Book Review: Of Little Comfort: War Widows, Fallen Soldiers, and the Remaking of the Nation after the Great War
Author: Erika Kuhlman
Publisher: New York University Press; 223 pages
Book Review by: Paiso Jamakar
This book is about German and American widows of World War I. The author used numerous primary sources to get material for this book.
A description of the thesis of this book on the back cover states that “each nation used widows and war dead as symbols to either uphold their victory or disengage fro their defeat, but Kuhlman, parsing both German and U.S. primary sources, compares widows’ lived experiences to public memory.”
This book by Erika Kulhman has been critiqued as “a pathbreaking study,” an “extremely original study,” an “insightful and well-researched study” and a “new model of scholarly analysis.”
She is associate professor of history at Idaho State University. She is the author of Petticoats and White Feathers, Reconstructing Patriarchy after the Great War and a volume co-edited with Kimberly Jensen titled Women and Transnational Activism in Historical Perspective. She is the editor of Peace & Change: A Journal of Peace Research.
In a book of just five chapters with about 160 pages of discussion but backed up with more than 60 pages of notes and lists of reference works, the author successfully documents many personal experiences during and after World War I among the millions of black-clad widows so frequently seen in Europe’s cities.

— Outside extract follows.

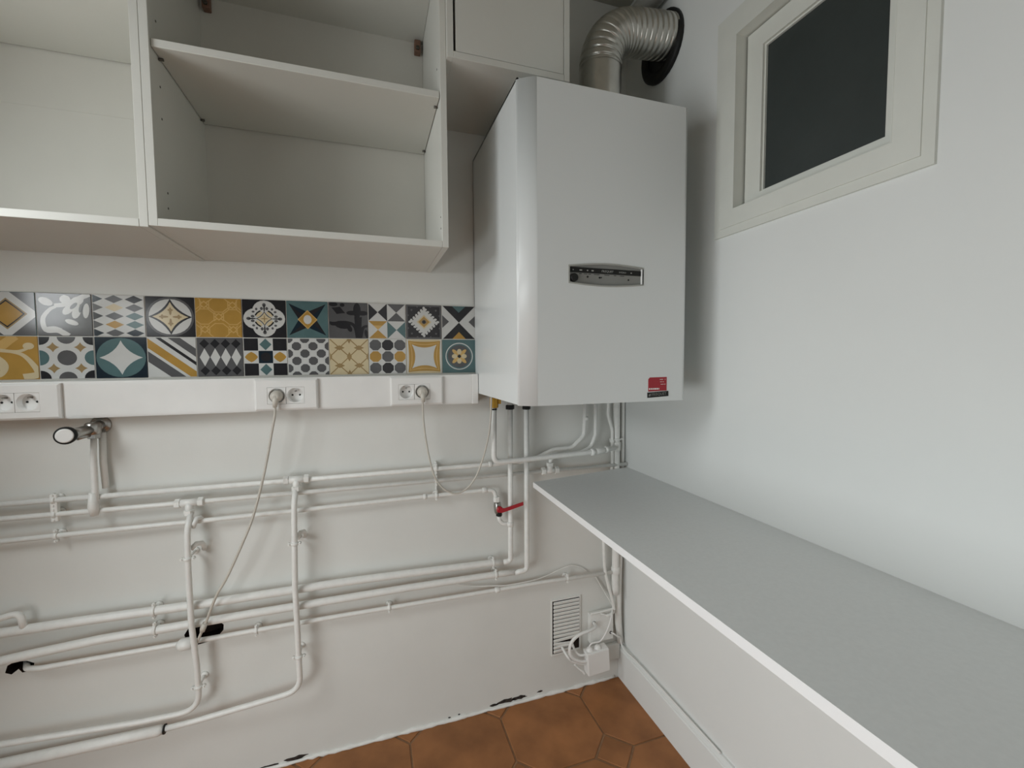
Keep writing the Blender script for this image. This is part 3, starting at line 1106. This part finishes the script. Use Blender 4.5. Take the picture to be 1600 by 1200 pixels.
# ------------------------------------------------------------------ pipe fittings
def collar(t, p, r, axis='x', wall=True, dark=False):
    """pipe clip: band, two ears with screws, stem to the wall"""
    x_, y_, z_ = p
    m = MB()
    ax = Vector((1, 0, 0)) if axis == 'x' else Vector((0, 0, 1))
    m.lathe([(r + .0016, -.0035), (r + .0024, -.0028), (r + .0024, .0028), (r + .0016, .0035)], Vector(p), ax, 16)
    o_ = Vector((0, 0, 1)) if axis == 'x' else Vector((1, 0, 0))
    for s in (-1, 1):
        c = Vector(p) + o_ * s * (r + .0055)
        m.lathe([(.0036, -.004), (.0036, .004)], c, (0, 1, 0), 8)
        m.lathe([(.0024, .004), (.0020, .0065)], c, (0, -1, 0), 8)
        q = Vector(p) + o_ * s * (r + .001)
        m.tube([q, c], .0026, 8)
    if wall:
        m.tube([(x_, y_ + r, z_), (x_, -.0006, z_)], .0035, 8)
        m.lathe([(.0095, 0), (.0085, .003), (.004, .004)], (x_, -.0002, z_), (0, -1, 0), 14)
    return m.build('pipe_clip', PIPE, t)


def nut(m, c, axis, r, l):
    m.lathe([(r * .85, -l / 2), (r, -l / 2 + .001), (r, l / 2 - .001), (r * .85, l / 2)], c, axis, 6, smooth=False)


def tee(t, p, r, down=1, w_=.024):
    """compression tee: run along x, branch along -z*down"""
    m = MB()
    P = Vector(p)
    m.lathe([(r + .003, -w_), (r + .003, w_)], P, (1, 0, 0), 14)
    for s in (-1, 1): nut(m, P + Vector((s * w_, 0, 0)), (1, 0, 0), r + .0055, .012)
    m.tube([P, P + Vector((0, -.006, -.022 * down))], r + .003, 12)
    nut(m, P + Vector((0, -.006, -.022 * down)), (0, 0, 1), r + .0055, .012)
    return m.build('tee_fitting', PIPE, t)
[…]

The author compares the ways in which German and American widows experienced their postwar status. She relates how their experiences “played into the cultures of mourning into their two nations: one defeated, the other victorious.”
The impact of the First World War was huge. The author writes in the first chapter than some nine million uniformed men were killed. Of those, about three million were married. In Germany, the loss was greatest. Some 1.8 million German soldiers died in that war. Nearly one third were married, resulting in 600,000 widows.
In France also, some 600,000 wives wore black. In England and Italy, the figure stood at around 200,000 each. In the United States however, the number of widows was just about 33,000.
In the Second World War – which began just 20 years after peace treaty ending the earlier conflict was signed – some 300,000 U.S. military personnel lost their lives and about 83,500 widows survived them. Kulhman writes the “feelings of grief and despair over losing one’s life partner had not changed much, either.”
The central theme of this book is the absurdity of war for the victorious and the defeated nation, and therefore the need to end war forever. Towards that end, the author has done an admirable job, documenting all the details.